**What you have to do:**
Give back an exact copy of the lines from the start of the material through the line bearing "WARM = (.93, .98, 1)". Include both ends and nothing else.

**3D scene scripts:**
**********

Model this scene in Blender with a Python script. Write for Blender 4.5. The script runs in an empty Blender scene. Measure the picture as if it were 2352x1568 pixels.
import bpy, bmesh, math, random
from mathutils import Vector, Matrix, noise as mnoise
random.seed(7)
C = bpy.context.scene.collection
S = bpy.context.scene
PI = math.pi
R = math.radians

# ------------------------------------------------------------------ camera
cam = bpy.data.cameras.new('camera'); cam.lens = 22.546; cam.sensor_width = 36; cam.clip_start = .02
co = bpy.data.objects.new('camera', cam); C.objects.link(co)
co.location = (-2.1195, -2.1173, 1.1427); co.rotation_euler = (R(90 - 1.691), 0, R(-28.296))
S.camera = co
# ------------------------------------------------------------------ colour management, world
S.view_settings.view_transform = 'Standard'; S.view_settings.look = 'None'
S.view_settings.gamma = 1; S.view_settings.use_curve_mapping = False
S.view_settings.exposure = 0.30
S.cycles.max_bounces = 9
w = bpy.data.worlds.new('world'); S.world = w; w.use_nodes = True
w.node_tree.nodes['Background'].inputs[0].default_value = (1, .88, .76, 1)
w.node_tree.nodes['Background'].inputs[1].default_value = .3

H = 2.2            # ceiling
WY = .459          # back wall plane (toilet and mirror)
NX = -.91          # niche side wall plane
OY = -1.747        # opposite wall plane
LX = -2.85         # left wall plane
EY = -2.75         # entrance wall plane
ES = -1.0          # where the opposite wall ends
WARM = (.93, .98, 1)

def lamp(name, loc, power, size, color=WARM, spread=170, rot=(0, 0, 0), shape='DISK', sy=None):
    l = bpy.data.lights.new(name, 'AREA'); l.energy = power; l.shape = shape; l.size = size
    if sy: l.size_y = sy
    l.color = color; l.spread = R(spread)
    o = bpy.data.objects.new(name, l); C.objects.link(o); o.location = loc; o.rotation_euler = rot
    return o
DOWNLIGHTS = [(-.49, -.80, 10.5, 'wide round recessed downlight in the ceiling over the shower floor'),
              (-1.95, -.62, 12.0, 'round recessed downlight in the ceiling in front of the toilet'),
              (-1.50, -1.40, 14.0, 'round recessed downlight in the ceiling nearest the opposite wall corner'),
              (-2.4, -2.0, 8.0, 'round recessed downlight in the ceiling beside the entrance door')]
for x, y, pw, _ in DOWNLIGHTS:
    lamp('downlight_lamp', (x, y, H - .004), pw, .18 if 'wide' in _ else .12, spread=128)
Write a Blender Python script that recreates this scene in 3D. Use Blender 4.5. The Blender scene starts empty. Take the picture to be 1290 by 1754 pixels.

**********

**Answer:**
Model this scene in Blender with a Python script. Write for Blender 4.5. The script runs in an empty Blender scene. Measure the picture as if it were 2352x1568 pixels.
import bpy, bmesh, math, random
from mathutils import Vector, Matrix, noise as mnoise
random.seed(7)
C = bpy.context.scene.collection
S = bpy.context.scene
PI = math.pi
R = math.radians

# ------------------------------------------------------------------ camera
cam = bpy.data.cameras.new('camera'); cam.lens = 22.546; cam.sensor_width = 36; cam.clip_start = .02
co = bpy.data.objects.new('camera', cam); C.objects.link(co)
co.location = (-2.1195, -2.1173, 1.1427); co.rotation_euler = (R(90 - 1.691), 0, R(-28.296))
S.camera = co
# ------------------------------------------------------------------ colour management, world
S.view_settings.view_transform = 'Standard'; S.view_settings.look = 'None'
S.view_settings.gamma = 1; S.view_settings.use_curve_mapping = False
S.view_settings.exposure = 0.30
S.cycles.max_bounces = 9
w = bpy.data.worlds.new('world'); S.world = w; w.use_nodes = True
w.node_tree.nodes['Background'].inputs[0].default_value = (1, .88, .76, 1)
w.node_tree.nodes['Background'].inputs[1].default_value = .3

H = 2.2            # ceiling
WY = .459          # back wall plane (toilet and mirror)
NX = -.91          # niche side wall plane
OY = -1.747        # opposite wall plane
LX = -2.85         # left wall plane
EY = -2.75         # entrance wall plane
ES = -1.0          # where the opposite wall ends
WARM = (.93, .98, 1)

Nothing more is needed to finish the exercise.